In 1896, women in the Boston area formed the Massachusetts Audubon Society for the purposes of educating the public about bird conservation and lobbying local, state, and federal governments for protective legislation. Soon other Audubon Societies formed in most states and began educational programs for children, teachers, and other adults. In Massachusetts, New Hampshire, New Jersey, and Florida, the state Audubon Societies purchased refuges and/or hired wardens to enforce newly-passed state laws. In 1903 Audubon Society members told Theodore Roosevelt of the threat of the plume trade to birds on Pelican Island, Florida; Roosevelt responded by making the island the first federal wildlife refuge.

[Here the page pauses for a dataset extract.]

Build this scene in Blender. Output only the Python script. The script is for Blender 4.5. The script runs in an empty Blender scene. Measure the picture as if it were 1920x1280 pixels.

Audubon societies involved themselves in the long battles to pass federal bird-protection legislation which met the then-strict constitutionality requirements.
About the Speaker
J. Kent Minichiello received his Ph.D. in mathematics from George Washington University in 1967. He retired as professor of mathematics at Howard University in 1993, and was the coordinator of the Audubon Naturalist Society's Natural History Field Studies Program from 1992 to 2000. He co-edited From Blue Ridge to Barrier Islands: An Audubon Naturalist Reader with Anthony W. White. (This book at amazon.com.) He currently teaches the Philosophy of Conservation class for the ANS /USDA certificate program and is a member of the USDA Graduate School Natural History Advisory Committee.